Sunday, June 22, 2025

Wichenford, Worcestershire

 

Local colour

Monuments like this – a large 17th-century altar tomb commemorating four members of the same family – make me smile. I find them delightful because they’re colourful (and parish churches often lack colour, aside from the stained glass which not all churches have anyway) and because of the way that they connect us with the people of the past. The people in this case are John Washbourne, whose effigy is placed above that of his father, Anthony, and beneath those of his two wives, Mary (née Savage) and Eleanor (née Lygon). I do not pretend that these rather stylised portraits by a presumably local artist capture the subjects’ features with great precision – only those rich enough to hire a top-rank London sculptor could expect that, the rest had to make do with something more approximate or stylised. But the monument does tell us something about how they wished to be remembered, or more exactly how John Washbourne, who commissioned the monument when he was 84 years old, wanted them to be remembered. The delineation of the armour and the women’s clothes, as well as of their faces, has been done with care and the formality or stiffness of the figures is very much of its time.

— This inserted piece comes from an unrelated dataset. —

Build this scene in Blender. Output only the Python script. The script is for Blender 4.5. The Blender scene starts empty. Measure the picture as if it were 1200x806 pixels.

So is the decoration – the array of foliate motifs, scrollwork, and strapwork. The bright colour is restored but must come near to the original. Very much of its time too is the heraldry. The arms of at the upper centre of the monument are of the Washbourne family. Lower down and also in the centre are the same arms quartered with those of two other related families, Poer and Dabitot. To the left these arms are combined with (or impale, to use the heraldic term) those of Savage on the left and Lygon on the right. Portraits and visual identifications and ornamentation combine to make an effect I find both impressive and charming. True, you had to be rich and powerful to have a monument like this and to be allowed to occupy quite a large part of a small church with it. But personally I don’t grudge them the space.